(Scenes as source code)
╭──

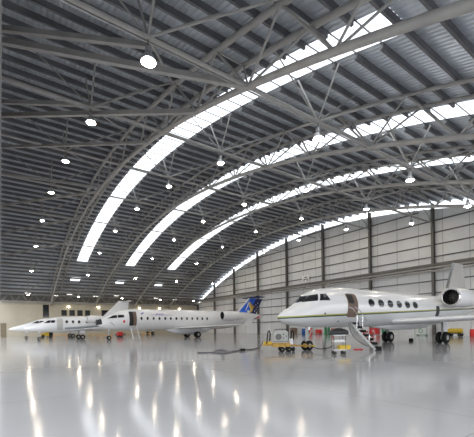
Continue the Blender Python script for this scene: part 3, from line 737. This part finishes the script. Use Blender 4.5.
b = MB(); p = at_gable(321, 1.0); b.box((p.x, p.y-.8, .0), (p.x+.08, p.y+.9, 1.15)); tag(b.build('white_board', M['white_flat']), 'white board leaning behind the red tool cabinet', 'board')
drum(325.2, 'green', 'green gas cylinder, left one of the pair right of the red tool cabinet', .2, 1.25)
drum(328.6, 'green', 'green gas cylinder, right one of the pair right of the red tool cabinet', .2, 1.25)
drum(332.5, 'red', 'red slim drum right of the green cylinders', .26, .95)
drum(336.0, 'white_flat', 'white slim drum left of the airstair', .26, 1.1)
# red trolley behind the airstair, its cross of light painted white
c = cabinet(374.5, 'red', 'bright red cabinet with a cross of light painted white behind the airstair', 1.1, 1.0, .7, dx=2.6)
for a_, b_ in (((-.30), (.30)),):
    b = MB(); b.box((-.38, -.18, .55), (-.366, .18, .63)); b.box((-.38, -.05, .42), (-.366, .05, .76)); b.build('painted_cross_light', M['white_flat'], c)
cabinet(366.0, 'red', 'faded red low cabinet left of the bright red cabinet', .7, .6, .6, dx=2.0, drawers=2)
drum(384.0, 'green', 'green drum right of the bright red cabinet', .3, 1.0, 1.4)
# white cart with green hose
p = at_gable(422, 1.6); o = empty('hose_cart', p, 'white cart with a green hose ring and green frame by the gable wall', 'cart')
b = MB(); b.cbox((-.35, -.7, .12), (.35, .7, .95), .04); b.build('body', M['white_flat'], o)
b = MB()
for y in (-.72, .72): b.tube((-.37, y, .1), (-.37, y, 1.0), .03, 6)
b.tube((-.37, -.72, .12), (-.37, .72, .12), .03, 6); b.build('frame', M['green'], o)
b = MB(); b.path([(-.40, .22*math.cos(a), .62+.24*math.sin(a)) for a in [2*math.pi*i/20 for i in range(21)]], .035, 6); b.build('hose', M['green'], o, True)
for y in (-.5, .5): wheel(o, -.2, y, .08, .06); wheel(o, .2, y, .08, .06)
# yellow bowser
p = at_gable(455, 3.0); o = rot_empty('yellow_bowser', p, 0, 'yellow wheeled tank trolley by the gable wall under the right wing', 'trolley')
b = MB(); b.lathe((0, -.75, .62), (0, 1, 0), [(0, .05), (.05, .22), (.15, .27), (1.35, .27), (1.45, .22), (1.5, .05)], 18, True); b.build('tank', M['yellow'], o, True)
b = MB(); b.box((-.25, -.7, .28), (.25, .7, .36)); b.bar((0, .7, .32), (0, 1.3, .5), .05); b.build('chassis', M['steel_dark'], o)
for y in (-.5, .5):
    for x in (-.25, .25): wheel(o, x, y, .2, .1, (1,0,0))
drum(472.5, 'red', 'red drum at the right edge by the gable wall', .28, .8, 2.5)
# items under the airliner
p = Vector((.8*0, 0, 0))
def at_y(px, U):
    t_ = (px-237)/338; return Vector((U*(.819*t_+.574)/(.819-.574*t_), U, 0))
p = at_y(120.5, 55); o = empty('red_ground_heater', p, 'red wheeled ground unit behind the nose of the regional airliner', 'ground unit')
b = MB(); b.cbox((-.55, -.35, .22), (.25, .35, .85), .05); b.build('body', M['red'], o)
b = MB(); b.lathe((.25, 0, .45), (1, 0, 0), [(0, .2), (.5, .16), (.52, .02)], 14, True); b.build('duct', M['steel_dark'], o)
for x in (-.35, .1):
    for y in (-.35, .35): wheel(o, x, y, .16, .08)
for k, (px, U, L, lb) in enumerate(((60, 54, 1.8, 'long low orange stand under the nearest small jet'), (94, 56, 1.3, 'low orange stand under the tail end of the nearest small jet'), (106, 47.0, 1.4, 'low orange stand just left of the airliner nose wheel'), (146, 50, 1.2, 'low orange stand right of the airliner stairs'))):
    o = empty('orange_stand', at_y(px, U), lb, 'stand')
    b = MB(); b.box((-L/2, -.3, .52), (L/2, .3, .60)); b.build('platform', M['orange'], o)
    for x in (-L/2+.1, L/2-.1):
        for y in (-.25, .25): b = MB(); b.tube((x, y, 0), (x, y, .53), .025, 6); b.build('leg', M['orange'], o)
p = at_y(46.5, 66); o = empty('yellow_tug', p, 'small yellow and black tug behind the nose gear of the nearest small jet', 'tug')
b = MB(); b.cbox((-.9, -.5, .3), (.3, .5, .8), .06); b.cbox((-.2, -.5, .8), (.3, .5, 1.3), .06); b.build('body', M['yellow'], o)
b = MB(); b.cbox((.3, -.5, .3), (.9, .5, .9), .06); b.build('hood', M['rubber'], o)
for x in (-.6, .6):
    for y in (-.5, .5): wheel(o, x, y, .26, .16)
# sign on the gable wall
y_s = at_gable(306.3, .2).y
sg = empty('wall_sign', (D-.22, y_s, 9.6), 'small white sign with a dark mark on the gable wall above the jet', 'sign')
b = MB(); b.box((-.04, -.85, -.62), (0, .85, .62)); b.build('board', mat('white_sign', (.93,.93,.93), .4), sg)
b = MB(); b.box((-.055, -.30, .18), (-.04, .22, .36)); b.box((-.055, -.45, -.45), (-.04, -.30, .05)); b.box((-.055, .28, -.4), (-.04, .45, .05)); b.box((-.055, -.3, -.12), (-.04, .3, .02)); b.build('dark_mark', M['dark'], sg)

# ------------------------------------------------------------------ camera, light
cam = bpy.data.cameras.new('camera'); co = bpy.data.objects.new('camera', cam); COL.objects.link(co)
cam.sensor_width = 36; cam.sensor_fit = 'HORIZONTAL'; cam.lens = 338/474*36; cam.shift_y = (327-218.5)/474; cam.clip_end = 500
# looks along (0.574, 0.819) horizontally with a slight roll
view = Vector((.5736, .8192, 0)); right = Vector((.8192, -.5736, 0)); up = Vector((0, 0, 1))
rho = math.atan(.014)
r2 = right*math.cos(rho) - up*math.sin(rho)*-1*-1; u2 = up*math.cos(rho) + right*math.sin(rho)
R = Matrix((r2, u2, -view)).transposed()
co.matrix_world = Matrix.Translation((0, 0, H)) @ R.to_4x4()
sc = bpy.context.scene; sc.camera = co
w = bpy.data.worlds.new('overcast_sky'); sc.world = w; w.use_nodes = True
bgn = w.node_tree.nodes['Background']; bgn.inputs['Color'].default_value = (.93, .96, 1.0, 1); bgn.inputs['Strength'].default_value = 3.0
sc.view_settings.view_transform = 'Standard'; sc.view_settings.look = 'None'; sc.view_settings.gamma = 1; sc.view_settings.use_curve_mapping = False
sc.view_settings.exposure = -0.15
sc.cycles.max_bounces = 8; sc.cycles.diffuse_bounces = 5; sc.cycles.transparent_max_bounces = 8
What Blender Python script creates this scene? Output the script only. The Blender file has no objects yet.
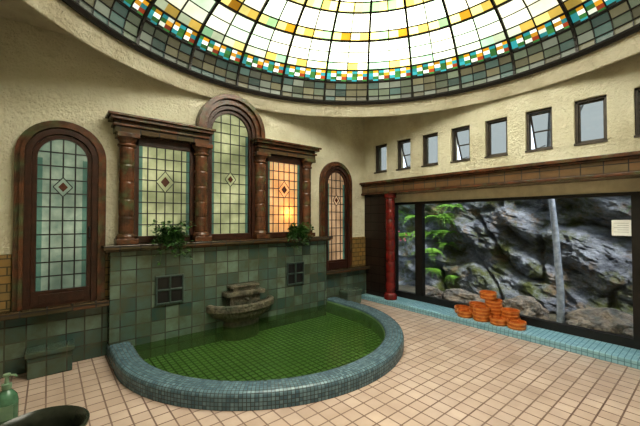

╰──

# EXERCISE AIM:
Reproduce all of the data exactly, omitting each picture it holds.

# SOLUTION FOR THIS TASK:
Continue the Blender Python script for this scene: part 3, from line 737. This part finishes the script. Use Blender 4.5.
b = MB(); p = at_gable(321, 1.0); b.box((p.x, p.y-.8, .0), (p.x+.08, p.y+.9, 1.15)); tag(b.build('white_board', M['white_flat']), 'white board leaning behind the red tool cabinet', 'board')
drum(325.2, 'green', 'green gas cylinder, left one of the pair right of the red tool cabinet', .2, 1.25)
drum(328.6, 'green', 'green gas cylinder, right one of the pair right of the red tool cabinet', .2, 1.25)
drum(332.5, 'red', 'red slim drum right of the green cylinders', .26, .95)
drum(336.0, 'white_flat', 'white slim drum left of the airstair', .26, 1.1)
# red trolley behind the airstair, its cross of light painted white
c = cabinet(374.5, 'red', 'bright red cabinet with a cross of light painted white behind the airstair', 1.1, 1.0, .7, dx=2.6)
for a_, b_ in (((-.30), (.30)),):
    b = MB(); b.box((-.38, -.18, .55), (-.366, .18, .63)); b.box((-.38, -.05, .42), (-.366, .05, .76)); b.build('painted_cross_light', M['white_flat'], c)
cabinet(366.0, 'red', 'faded red low cabinet left of the bright red cabinet', .7, .6, .6, dx=2.0, drawers=2)
drum(384.0, 'green', 'green drum right of the bright red cabinet', .3, 1.0, 1.4)
# white cart with green hose
p = at_gable(422, 1.6); o = empty('hose_cart', p, 'white cart with a green hose ring and green frame by the gable wall', 'cart')
b = MB(); b.cbox((-.35, -.7, .12), (.35, .7, .95), .04); b.build('body', M['white_flat'], o)
b = MB()
for y in (-.72, .72): b.tube((-.37, y, .1), (-.37, y, 1.0), .03, 6)
b.tube((-.37, -.72, .12), (-.37, .72, .12), .03, 6); b.build('frame', M['green'], o)
b = MB(); b.path([(-.40, .22*math.cos(a), .62+.24*math.sin(a)) for a in [2*math.pi*i/20 for i in range(21)]], .035, 6); b.build('hose', M['green'], o, True)
for y in (-.5, .5): wheel(o, -.2, y, .08, .06); wheel(o, .2, y, .08, .06)
# yellow bowser
p = at_gable(455, 3.0); o = rot_empty('yellow_bowser', p, 0, 'yellow wheeled tank trolley by the gable wall under the right wing', 'trolley')
b = MB(); b.lathe((0, -.75, .62), (0, 1, 0), [(0, .05), (.05, .22), (.15, .27), (1.35, .27), (1.45, .22), (1.5, .05)], 18, True); b.build('tank', M['yellow'], o, True)
b = MB(); b.box((-.25, -.7, .28), (.25, .7, .36)); b.bar((0, .7, .32), (0, 1.3, .5), .05); b.build('chassis', M['steel_dark'], o)
for y in (-.5, .5):
    for x in (-.25, .25): wheel(o, x, y, .2, .1, (1,0,0))
drum(472.5, 'red', 'red drum at the right edge by the gable wall', .28, .8, 2.5)
# items under the airliner
p = Vector((.8*0, 0, 0))
def at_y(px, U):
    t_ = (px-237)/338; return Vector((U*(.819*t_+.574)/(.819-.574*t_), U, 0))
p = at_y(120.5, 55); o = empty('red_ground_heater', p, 'red wheeled ground unit behind the nose of the regional airliner', 'ground unit')
b = MB(); b.cbox((-.55, -.35, .22), (.25, .35, .85), .05); b.build('body', M['red'], o)
b = MB(); b.lathe((.25, 0, .45), (1, 0, 0), [(0, .2), (.5, .16), (.52, .02)], 14, True); b.build('duct', M['steel_dark'], o)
for x in (-.35, .1):
    for y in (-.35, .35): wheel(o, x, y, .16, .08)
for k, (px, U, L, lb) in enumerate(((60, 54, 1.8, 'long low orange stand under the nearest small jet'), (94, 56, 1.3, 'low orange stand under the tail end of the nearest small jet'), (106, 47.0, 1.4, 'low orange stand just left of the airliner nose wheel'), (146, 50, 1.2, 'low orange stand right of the airliner stairs'))):
    o = empty('orange_stand', at_y(px, U), lb, 'stand')
    b = MB(); b.box((-L/2, -.3, .52), (L/2, .3, .60)); b.build('platform', M['orange'], o)
    for x in (-L/2+.1, L/2-.1):
        for y in (-.25, .25): b = MB(); b.tube((x, y, 0), (x, y, .53), .025, 6); b.build('leg', M['orange'], o)
p = at_y(46.5, 66); o = empty('yellow_tug', p, 'small yellow and black tug behind the nose gear of the nearest small jet', 'tug')
b = MB(); b.cbox((-.9, -.5, .3), (.3, .5, .8), .06); b.cbox((-.2, -.5, .8), (.3, .5, 1.3), .06); b.build('body', M['yellow'], o)
b = MB(); b.cbox((.3, -.5, .3), (.9, .5, .9), .06); b.build('hood', M['rubber'], o)
for x in (-.6, .6):
    for y in (-.5, .5): wheel(o, x, y, .26, .16)
# sign on the gable wall
y_s = at_gable(306.3, .2).y
sg = empty('wall_sign', (D-.22, y_s, 9.6), 'small white sign with a dark mark on the gable wall above the jet', 'sign')
b = MB(); b.box((-.04, -.85, -.62), (0, .85, .62)); b.build('board', mat('white_sign', (.93,.93,.93), .4), sg)
b = MB(); b.box((-.055, -.30, .18), (-.04, .22, .36)); b.box((-.055, -.45, -.45), (-.04, -.30, .05)); b.box((-.055, .28, -.4), (-.04, .45, .05)); b.box((-.055, -.3, -.12), (-.04, .3, .02)); b.build('dark_mark', M['dark'], sg)

# ------------------------------------------------------------------ camera, light
cam = bpy.data.cameras.new('camera'); co = bpy.data.objects.new('camera', cam); COL.objects.link(co)
cam.sensor_width = 36; cam.sensor_fit = 'HORIZONTAL'; cam.lens = 338/474*36; cam.shift_y = (327-218.5)/474; cam.clip_end = 500
# looks along (0.574, 0.819) horizontally with a slight roll
view = Vector((.5736, .8192, 0)); right = Vector((.8192, -.5736, 0)); up = Vector((0, 0, 1))
rho = math.atan(.014)
r2 = right*math.cos(rho) - up*math.sin(rho)*-1*-1; u2 = up*math.cos(rho) + right*math.sin(rho)
R = Matrix((r2, u2, -view)).transposed()
co.matrix_world = Matrix.Translation((0, 0, H)) @ R.to_4x4()
sc = bpy.context.scene; sc.camera = co
w = bpy.data.worlds.new('overcast_sky'); sc.world = w; w.use_nodes = True
bgn = w.node_tree.nodes['Background']; bgn.inputs['Color'].default_value = (.93, .96, 1.0, 1); bgn.inputs['Strength'].default_value = 3.0
sc.view_settings.view_transform = 'Standard'; sc.view_settings.look = 'None'; sc.view_settings.gamma = 1; sc.view_settings.use_curve_mapping = False
sc.view_settings.exposure = -0.15
sc.cycles.max_bounces = 8; sc.cycles.diffuse_bounces = 5; sc.cycles.transparent_max_bounces = 8
What Blender Python script creates this scene? Output the script only. The Blender file has no objects yet.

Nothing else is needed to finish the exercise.